This is just... horseshit trolling. Assuming a 1900 sqf house n Del Ray goes for 1.2, please tell us where you got a 4000sqf house on three acres in Loudon for 600,000.
We'll wait!
What is it about ACPS that brings out the trolls? Is it jealousy?
We moved in 2017. We sold our 3,000 square foot house in 22207 on a fifth of an acre for $1.1 million and bought a 5,700 square foot home on a 3.5 acre lot in Oak Knoll Farms in 20132 for $750,000. So, maybe exaggerated slightly and it wasn’t precisely half the price and twice the house but it was damn close.
Kids matriculated to UVA and Brown.
22207 is Arlington, dumb ass. Arlington county in 2017 did not permit 3000 sqf houses on 8000 sqf lots. And half of 1.1, is 550,000, not 750,000. So, you are FOS three times over And, most importantly of all, you're still in .....podunk Loudon county.
This is exactly what I'm talking about. Alexandria gets losers so frothed up that they cant help themselves but make up complete and total lies. Sad.
I think some of us losers get frothed up because we liked living in Alexandria but don’t appreciate being called racist because we didn’t want to put our kids in failing, unsafe schools (mold and violence) I don’t understand why people insist on denying things are bad.

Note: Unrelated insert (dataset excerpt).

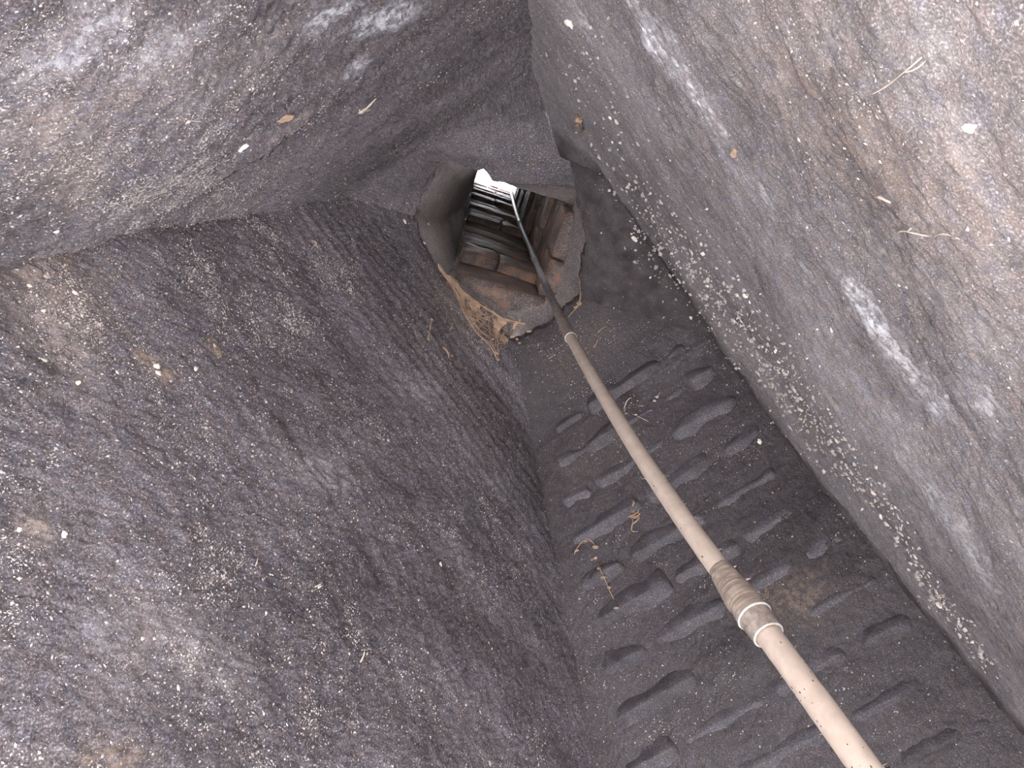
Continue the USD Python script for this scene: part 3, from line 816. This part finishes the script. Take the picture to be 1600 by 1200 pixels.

Anonymous wrote:Anonymous wrote:Anonymous wrote:Well, we've been in Del Ray since 2001 and have three kids. My oldest is still asleep upstairs while home on break from UVA. My middle kid is a senior this year and they will be attending Georgetown next year. My youngest is, surprisingly, a very talented athlete getting D1 recruiting looks as a Freshman, but they are also a 4.0 GPA honors track kid.
We were Maury- GW, then ACHS. We are white with a HHI of 280k.
The thought of leaving never even crossed our minds. But then again, we aren't xenophobic racists.
FWIW- I know plenty of people like you that moved or went private and still ended up with a kid at JMU.
Best of luck!
They probably moved because you let them live in your head rent free instead.
I live in Del Ray too and I cannot imagine caring that anyone stays or leaves, nor would it bother me in the slightest.
Also lol at calling people xenophobic racists for moving. Both because of the complete illogic of the statement and because you live in one of the whitest and most upper class parts of Alexandria and sent your kids to what was one of the whitest and most upper class elementary schools in the whole system at the time.
DP.
Maury in 2010ish (when PP would have had a kid there) was anything but the whitest or most upper class. That was the heyday of bussing kids from the burg to Maury, all the while forcing the Del Ray rich white families to JH in a wild attempt to bolster the failing scores at JH. The solution to pollution is dilution was their approach. They didnt try to help the poor black kids; they instead hoped the rich white kid's scores would buoy the overall scores. That's when most of us in the SE corner of Del Ray ended up in privates.
Ask me how I know.
Anonymous wrote:Anonymous wrote:Anonymous wrote:Well, we've been in Del Ray since 2001 and have three kids. My oldest is still asleep upstairs while home on break from UVA. My middle kid is a senior this year and they will be attending Georgetown next year. My youngest is, surprisingly, a very talented athlete getting D1 recruiting looks as a Freshman, but they are also a 4.0 GPA honors track kid.
We were Maury- GW, then ACHS. We are white with a HHI of 280k.
The thought of leaving never even crossed our minds. But then again, we aren't xenophobic racists.
FWIW- I know plenty of people like you that moved or went private and still ended up with a kid at JMU.
Best of luck!
This almost reads like satire.
✔️Silly reference to xenophobia
✔️Smug about luck with real estate (or did your parents fund your home!)
✔️Namedropping schools
✔️Virtue-signaling (who’re family living in Del Ray deserves…accolades)?
If Del Ray living means a virtuous lifestyle, then you’d have to praise the Vance’s.
They bought in 2001, dumbass. Real estate was dirt cheap then. Sorry you missed out, I guess. So sensitive about naming schools in a thread.... about education. Odd. Super defensive.
I guess you ended up with a crappy mcmansion and a kid at ODU. Literally no one wants that.